Aunque en aquellas fechas aún no lo habíamos visto todo sobre ingeniería política institucional. Luego vendrían otros hechos tremebundos que aún concitarían el silencio, cuando no el aplauso, de la izquierda representativa (política y sindical) porque procedían de “uno de los nuestros”. La quiebra de la primera caja de ahorros sería la de Castilla La Mancha, presidida por el dirigente socialista Juan Pedro Hernández Montó, en 2009; el ex secretario general del PSOE, Joaquín Almunia, oficiaría de embajador de las políticas austericidas de la troika, primero como Comisario de Economía y Moneda de la UE y después como Comisario de Competencia (2004-2010); y finalmente en el 2010 correspondería a Rodríguez Zapatero el dudoso mérito de desmantelar el parque de Cajas de Ahorros existente en España (casi el 45% del sector financiero).

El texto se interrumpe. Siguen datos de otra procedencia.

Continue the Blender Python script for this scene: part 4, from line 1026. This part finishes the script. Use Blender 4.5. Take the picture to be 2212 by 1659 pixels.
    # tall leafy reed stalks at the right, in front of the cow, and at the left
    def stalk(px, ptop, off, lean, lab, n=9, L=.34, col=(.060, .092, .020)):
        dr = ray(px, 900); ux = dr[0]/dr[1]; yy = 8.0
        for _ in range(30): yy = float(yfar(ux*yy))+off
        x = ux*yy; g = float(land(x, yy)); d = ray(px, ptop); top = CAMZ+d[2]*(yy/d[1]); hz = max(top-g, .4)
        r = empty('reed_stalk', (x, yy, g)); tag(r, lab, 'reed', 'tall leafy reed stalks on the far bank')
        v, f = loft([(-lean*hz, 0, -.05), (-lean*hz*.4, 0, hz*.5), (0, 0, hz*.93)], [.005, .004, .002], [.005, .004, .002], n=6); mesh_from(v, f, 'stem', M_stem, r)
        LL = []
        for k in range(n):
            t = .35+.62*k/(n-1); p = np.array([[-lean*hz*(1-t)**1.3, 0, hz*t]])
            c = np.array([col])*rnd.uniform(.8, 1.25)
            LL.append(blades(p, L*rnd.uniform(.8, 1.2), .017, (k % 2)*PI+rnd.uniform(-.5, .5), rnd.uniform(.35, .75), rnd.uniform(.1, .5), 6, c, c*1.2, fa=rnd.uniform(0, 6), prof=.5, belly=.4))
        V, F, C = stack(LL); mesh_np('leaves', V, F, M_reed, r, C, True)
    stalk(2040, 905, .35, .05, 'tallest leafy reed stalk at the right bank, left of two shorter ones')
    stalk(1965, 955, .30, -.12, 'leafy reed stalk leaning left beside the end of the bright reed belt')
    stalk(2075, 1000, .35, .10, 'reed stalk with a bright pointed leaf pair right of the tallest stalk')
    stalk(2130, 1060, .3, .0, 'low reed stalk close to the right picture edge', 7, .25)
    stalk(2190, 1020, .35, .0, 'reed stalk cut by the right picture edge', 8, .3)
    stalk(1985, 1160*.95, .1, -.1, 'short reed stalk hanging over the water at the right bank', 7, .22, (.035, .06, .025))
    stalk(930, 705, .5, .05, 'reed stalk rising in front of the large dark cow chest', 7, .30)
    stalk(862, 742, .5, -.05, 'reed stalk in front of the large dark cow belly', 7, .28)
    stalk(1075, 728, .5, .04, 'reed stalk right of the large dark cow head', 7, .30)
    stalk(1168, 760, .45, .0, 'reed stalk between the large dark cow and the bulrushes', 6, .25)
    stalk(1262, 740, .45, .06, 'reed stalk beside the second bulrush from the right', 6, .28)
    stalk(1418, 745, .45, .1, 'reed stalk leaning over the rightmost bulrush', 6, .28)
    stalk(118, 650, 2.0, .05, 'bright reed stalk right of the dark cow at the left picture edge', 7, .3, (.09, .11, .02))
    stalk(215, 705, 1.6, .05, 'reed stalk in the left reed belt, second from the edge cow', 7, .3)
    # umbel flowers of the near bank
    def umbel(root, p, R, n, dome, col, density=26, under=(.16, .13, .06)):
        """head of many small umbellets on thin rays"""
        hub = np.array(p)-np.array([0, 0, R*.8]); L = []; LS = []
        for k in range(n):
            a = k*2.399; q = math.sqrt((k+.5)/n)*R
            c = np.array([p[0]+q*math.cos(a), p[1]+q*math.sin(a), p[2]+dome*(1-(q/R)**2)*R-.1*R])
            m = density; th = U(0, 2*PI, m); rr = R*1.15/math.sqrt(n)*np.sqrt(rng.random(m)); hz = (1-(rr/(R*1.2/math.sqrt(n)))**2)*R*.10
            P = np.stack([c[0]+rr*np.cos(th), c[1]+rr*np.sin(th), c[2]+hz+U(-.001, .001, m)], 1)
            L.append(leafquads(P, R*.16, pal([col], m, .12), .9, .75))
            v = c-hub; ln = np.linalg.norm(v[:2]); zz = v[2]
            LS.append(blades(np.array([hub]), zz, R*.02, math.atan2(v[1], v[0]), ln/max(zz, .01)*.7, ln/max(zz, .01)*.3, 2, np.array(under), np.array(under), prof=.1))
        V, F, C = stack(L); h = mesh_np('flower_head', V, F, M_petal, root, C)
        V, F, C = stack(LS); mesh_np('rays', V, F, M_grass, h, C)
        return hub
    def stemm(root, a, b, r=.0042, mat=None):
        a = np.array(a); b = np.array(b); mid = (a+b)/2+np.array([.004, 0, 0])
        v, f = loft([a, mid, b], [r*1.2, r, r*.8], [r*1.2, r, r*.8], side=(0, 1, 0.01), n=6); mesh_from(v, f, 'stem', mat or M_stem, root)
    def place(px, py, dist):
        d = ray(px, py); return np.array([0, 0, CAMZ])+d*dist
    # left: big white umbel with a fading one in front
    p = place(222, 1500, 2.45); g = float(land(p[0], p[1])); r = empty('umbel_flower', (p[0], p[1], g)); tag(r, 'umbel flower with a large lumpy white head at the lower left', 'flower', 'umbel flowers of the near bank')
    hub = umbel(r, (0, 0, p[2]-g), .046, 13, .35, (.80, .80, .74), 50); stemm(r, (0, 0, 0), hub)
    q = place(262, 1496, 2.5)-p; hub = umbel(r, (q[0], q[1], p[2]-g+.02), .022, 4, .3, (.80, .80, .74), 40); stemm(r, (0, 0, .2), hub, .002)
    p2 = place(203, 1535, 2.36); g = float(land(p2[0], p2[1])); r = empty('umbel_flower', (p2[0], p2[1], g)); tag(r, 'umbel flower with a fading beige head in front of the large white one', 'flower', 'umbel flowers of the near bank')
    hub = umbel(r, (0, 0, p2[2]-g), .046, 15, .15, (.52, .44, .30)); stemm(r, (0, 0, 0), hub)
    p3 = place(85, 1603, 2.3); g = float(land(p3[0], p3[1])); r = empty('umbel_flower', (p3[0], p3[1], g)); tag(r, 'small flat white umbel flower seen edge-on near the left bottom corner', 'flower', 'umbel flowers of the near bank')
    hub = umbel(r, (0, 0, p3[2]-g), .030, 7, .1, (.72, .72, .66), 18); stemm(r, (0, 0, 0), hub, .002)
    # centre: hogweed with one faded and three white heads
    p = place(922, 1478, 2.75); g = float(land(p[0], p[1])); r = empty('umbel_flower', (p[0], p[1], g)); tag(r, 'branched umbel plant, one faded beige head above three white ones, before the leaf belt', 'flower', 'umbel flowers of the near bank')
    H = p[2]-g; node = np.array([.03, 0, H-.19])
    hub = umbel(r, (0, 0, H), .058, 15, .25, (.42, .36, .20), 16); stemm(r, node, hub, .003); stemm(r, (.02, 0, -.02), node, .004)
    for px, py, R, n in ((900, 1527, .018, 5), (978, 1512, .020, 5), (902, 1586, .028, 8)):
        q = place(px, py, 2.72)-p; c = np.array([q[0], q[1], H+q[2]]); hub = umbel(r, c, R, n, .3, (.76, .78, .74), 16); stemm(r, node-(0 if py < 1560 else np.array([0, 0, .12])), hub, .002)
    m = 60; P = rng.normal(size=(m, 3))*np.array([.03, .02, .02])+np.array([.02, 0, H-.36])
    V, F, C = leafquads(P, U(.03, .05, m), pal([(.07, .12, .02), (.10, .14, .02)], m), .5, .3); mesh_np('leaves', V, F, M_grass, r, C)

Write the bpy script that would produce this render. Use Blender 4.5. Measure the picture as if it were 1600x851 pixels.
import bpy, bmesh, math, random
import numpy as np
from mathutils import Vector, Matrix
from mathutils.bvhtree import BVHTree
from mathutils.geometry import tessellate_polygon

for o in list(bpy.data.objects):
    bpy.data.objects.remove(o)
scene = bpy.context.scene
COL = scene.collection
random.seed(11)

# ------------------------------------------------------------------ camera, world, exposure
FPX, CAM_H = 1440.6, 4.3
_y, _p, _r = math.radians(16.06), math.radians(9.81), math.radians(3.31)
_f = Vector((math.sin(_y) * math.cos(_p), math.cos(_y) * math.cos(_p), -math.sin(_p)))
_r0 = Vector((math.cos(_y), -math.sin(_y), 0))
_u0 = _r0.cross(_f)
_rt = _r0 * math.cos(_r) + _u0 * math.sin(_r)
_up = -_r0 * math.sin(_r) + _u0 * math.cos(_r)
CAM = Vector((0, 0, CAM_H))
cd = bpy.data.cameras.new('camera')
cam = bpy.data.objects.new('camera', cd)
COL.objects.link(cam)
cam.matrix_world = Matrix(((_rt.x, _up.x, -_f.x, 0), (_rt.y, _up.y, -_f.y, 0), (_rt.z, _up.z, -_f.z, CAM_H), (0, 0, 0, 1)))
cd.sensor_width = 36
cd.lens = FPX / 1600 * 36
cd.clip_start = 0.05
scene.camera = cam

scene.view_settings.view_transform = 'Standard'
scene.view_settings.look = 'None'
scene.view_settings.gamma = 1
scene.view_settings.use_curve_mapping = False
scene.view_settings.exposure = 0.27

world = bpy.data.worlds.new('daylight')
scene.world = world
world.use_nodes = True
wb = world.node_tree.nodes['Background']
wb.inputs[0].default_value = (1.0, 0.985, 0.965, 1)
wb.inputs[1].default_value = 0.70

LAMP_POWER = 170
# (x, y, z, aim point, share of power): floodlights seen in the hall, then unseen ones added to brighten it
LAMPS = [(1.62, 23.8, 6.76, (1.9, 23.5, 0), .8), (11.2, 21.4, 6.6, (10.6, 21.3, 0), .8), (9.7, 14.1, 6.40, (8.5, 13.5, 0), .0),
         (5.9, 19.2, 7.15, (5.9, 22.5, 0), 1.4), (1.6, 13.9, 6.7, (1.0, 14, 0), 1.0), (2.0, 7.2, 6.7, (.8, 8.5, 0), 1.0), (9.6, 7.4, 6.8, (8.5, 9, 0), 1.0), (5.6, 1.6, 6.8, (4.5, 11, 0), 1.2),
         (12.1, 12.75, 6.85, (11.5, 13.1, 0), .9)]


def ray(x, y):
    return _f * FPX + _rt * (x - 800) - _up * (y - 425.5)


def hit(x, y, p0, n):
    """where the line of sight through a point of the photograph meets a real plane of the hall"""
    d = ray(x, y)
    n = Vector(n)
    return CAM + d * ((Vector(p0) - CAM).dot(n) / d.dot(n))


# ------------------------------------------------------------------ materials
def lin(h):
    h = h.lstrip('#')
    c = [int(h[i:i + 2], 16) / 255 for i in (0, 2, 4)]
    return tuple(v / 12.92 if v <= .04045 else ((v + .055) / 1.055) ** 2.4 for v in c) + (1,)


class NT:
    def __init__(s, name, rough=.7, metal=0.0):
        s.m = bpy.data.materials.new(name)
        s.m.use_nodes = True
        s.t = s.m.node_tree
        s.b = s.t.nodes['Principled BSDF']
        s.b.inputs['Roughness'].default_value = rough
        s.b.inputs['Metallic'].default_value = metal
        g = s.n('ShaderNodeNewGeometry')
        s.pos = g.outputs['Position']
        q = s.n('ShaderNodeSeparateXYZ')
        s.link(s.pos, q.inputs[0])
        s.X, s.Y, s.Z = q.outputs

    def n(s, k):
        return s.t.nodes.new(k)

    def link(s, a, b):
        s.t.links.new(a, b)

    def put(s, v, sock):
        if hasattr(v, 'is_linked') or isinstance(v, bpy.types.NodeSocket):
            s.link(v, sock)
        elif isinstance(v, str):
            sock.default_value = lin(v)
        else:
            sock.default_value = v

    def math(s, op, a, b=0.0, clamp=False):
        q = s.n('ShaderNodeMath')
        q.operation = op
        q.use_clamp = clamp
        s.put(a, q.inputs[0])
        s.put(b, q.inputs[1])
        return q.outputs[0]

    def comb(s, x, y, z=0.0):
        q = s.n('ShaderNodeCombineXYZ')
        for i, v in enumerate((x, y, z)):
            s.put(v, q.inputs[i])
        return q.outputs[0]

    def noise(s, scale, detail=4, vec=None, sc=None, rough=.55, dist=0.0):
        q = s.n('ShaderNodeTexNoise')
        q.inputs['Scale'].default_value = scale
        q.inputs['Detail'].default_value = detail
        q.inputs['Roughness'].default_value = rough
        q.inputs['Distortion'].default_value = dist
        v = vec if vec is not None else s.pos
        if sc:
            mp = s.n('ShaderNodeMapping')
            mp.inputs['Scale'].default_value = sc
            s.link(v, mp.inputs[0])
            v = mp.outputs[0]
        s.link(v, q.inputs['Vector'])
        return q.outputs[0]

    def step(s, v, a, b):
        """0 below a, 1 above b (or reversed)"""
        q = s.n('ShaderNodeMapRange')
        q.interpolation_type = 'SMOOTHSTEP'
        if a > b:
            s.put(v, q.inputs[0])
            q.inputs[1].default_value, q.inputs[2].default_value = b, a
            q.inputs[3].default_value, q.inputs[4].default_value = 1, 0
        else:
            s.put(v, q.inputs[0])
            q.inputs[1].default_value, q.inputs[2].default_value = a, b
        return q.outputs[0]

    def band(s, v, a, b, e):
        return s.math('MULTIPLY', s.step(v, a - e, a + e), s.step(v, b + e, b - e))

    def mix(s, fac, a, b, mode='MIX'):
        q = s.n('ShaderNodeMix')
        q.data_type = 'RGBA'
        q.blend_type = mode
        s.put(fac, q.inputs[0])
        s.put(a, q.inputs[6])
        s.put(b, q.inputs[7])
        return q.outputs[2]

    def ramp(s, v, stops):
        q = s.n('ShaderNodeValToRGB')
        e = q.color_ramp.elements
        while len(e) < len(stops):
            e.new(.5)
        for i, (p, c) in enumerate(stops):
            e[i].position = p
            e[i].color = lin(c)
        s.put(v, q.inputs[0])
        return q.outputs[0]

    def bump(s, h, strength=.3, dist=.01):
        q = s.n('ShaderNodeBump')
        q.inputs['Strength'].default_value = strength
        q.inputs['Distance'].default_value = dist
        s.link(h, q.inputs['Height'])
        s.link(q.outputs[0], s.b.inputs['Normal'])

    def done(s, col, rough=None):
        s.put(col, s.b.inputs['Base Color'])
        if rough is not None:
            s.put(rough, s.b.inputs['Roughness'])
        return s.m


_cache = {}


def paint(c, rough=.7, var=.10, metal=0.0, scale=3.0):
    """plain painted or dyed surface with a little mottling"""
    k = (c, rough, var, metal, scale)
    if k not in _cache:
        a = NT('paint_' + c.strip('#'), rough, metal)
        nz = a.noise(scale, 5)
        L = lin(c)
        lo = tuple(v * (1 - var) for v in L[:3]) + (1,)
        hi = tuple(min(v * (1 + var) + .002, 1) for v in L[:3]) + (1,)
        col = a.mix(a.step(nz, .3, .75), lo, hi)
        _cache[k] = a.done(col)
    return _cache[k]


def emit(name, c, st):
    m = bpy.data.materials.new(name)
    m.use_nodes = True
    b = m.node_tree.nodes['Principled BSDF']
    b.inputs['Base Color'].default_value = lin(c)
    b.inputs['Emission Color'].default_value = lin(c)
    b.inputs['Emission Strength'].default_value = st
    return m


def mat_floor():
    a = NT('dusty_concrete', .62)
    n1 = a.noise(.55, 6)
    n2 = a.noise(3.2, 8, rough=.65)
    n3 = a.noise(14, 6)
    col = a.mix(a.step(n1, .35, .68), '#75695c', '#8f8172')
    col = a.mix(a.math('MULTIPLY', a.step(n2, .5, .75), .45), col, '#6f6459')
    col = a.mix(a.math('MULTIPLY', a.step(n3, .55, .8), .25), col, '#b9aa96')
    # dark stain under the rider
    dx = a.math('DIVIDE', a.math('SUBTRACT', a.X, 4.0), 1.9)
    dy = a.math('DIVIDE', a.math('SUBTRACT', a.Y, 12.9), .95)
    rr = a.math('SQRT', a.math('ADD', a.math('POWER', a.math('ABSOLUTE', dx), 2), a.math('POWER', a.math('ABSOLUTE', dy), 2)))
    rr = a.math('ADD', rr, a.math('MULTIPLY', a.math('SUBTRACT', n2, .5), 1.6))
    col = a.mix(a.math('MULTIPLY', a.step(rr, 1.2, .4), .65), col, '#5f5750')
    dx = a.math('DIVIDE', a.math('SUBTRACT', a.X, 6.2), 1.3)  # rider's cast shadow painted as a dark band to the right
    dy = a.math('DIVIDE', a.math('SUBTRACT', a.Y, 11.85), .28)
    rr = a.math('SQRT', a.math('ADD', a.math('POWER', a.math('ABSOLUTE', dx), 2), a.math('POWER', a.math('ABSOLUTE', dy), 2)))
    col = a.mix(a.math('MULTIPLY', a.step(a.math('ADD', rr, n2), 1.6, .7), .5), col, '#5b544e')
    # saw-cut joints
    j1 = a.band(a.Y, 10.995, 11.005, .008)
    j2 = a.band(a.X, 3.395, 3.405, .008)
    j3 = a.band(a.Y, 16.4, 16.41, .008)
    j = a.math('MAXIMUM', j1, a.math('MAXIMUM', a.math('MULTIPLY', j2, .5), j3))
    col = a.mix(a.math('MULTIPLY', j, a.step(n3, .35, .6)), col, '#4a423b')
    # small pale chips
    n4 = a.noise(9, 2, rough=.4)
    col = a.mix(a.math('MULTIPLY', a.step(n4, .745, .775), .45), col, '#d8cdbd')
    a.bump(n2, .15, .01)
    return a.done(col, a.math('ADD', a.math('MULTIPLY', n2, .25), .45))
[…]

Luego el mismo PSOE en el poder cambiaría el artículo 135 de la C.E. para someter la Carta Magna al dictado de los mercados de deuda.

El fetiche de la izquierda institucional ha logrado implantar en estas tres décadas de democracia lo que la derecha nunca hubiera imaginado. Pero genio y figura, la saga prevalece. Miguel Boyer recaló en la vicepresidencia de la aznarista FAES desde 1996 a 2004. Su legatario Carlos Solchaga apadrinó la reconversión industrial que introdujo en España la ruinosa “moda” de las jubilaciones anticipadas y las prejubilaciones, que luego utilizaría a discreción la gran banca para “sanearse”, antes de entrar el de Tafalla en la cúpula del Grupo Prisa. Y Miguel Ángel Fernández Ordoñez (MAFO), el promotor de la ley de “democratización de las cajas” en el 85 como secretario de Estado de Economía con Boyer, superaría por la izquierda a todos sus colegas siendo a la vez uno de los editorialistas de El País que jaleaba el milagro económico del boom de la construcción; el gobernador del Banco de España que no vio venir la crisis recesiva; el mentor intelectual ante Moncloa de la liquidación de las Cajas y el supervisor financiero que desde su sillón en la plaza de Cibeles de Madrid permitió el escándalo de las tarjetas fantasma en Cajamadrid-Bankia para dispendio de la casta.

Buen mirado, Miguel Boyer como punta de lanza de la “modernización económica” del felipismo, fue un precursor del dogma neoliberal que implementaría la “mano invisible” de la socialdemocracia. Después vendrían otros tribunos de la plebe a completar la misión globalizadora. El 12 de noviembre de 1999, Bill Clinton aprobaría la desregulación financiera que persistía desde el crac del 29, incubando así la crisis letal de las subprimes, y casi una década más tarde, en el corazón de la Unión Europea, el canciller Gehard Schöder pondría en marcha la Agenda 2010, teorización que fundamentaría el ataque a las políticas sociales y de derechos laborales que servirían para desmontar con éxito el “Estado de Bienestar” donde Ronald Reagan (1981-1989) y la Margaret Thatcher (1979-1990) habían concitado un alud de indignación ciudadana.

Desde Prisciliano sabemos que la sacralización de las creencias produce monstruos. Imbuidos de la condición de pueblo-partido elegido, las ideologías políticas compiten para alzarse como la única religión verdadera. Sobre la base de un mismo principio de autoridad. Con sus profetas (líderes), doctrina (ideario), liturgia (estatutos), curia (comité ejecutivo), autos de fe (comisión de garantías) y feligreses (los afiliados como clero regular y los simples militantes como clero secular). De esta manera, donde la derecha nos convoca a renovados aquelarres tridentinos, en el envés, la izquierda abraza el neoliberalismo por imperativo legal. En las instituciones, dos cabalgan juntos.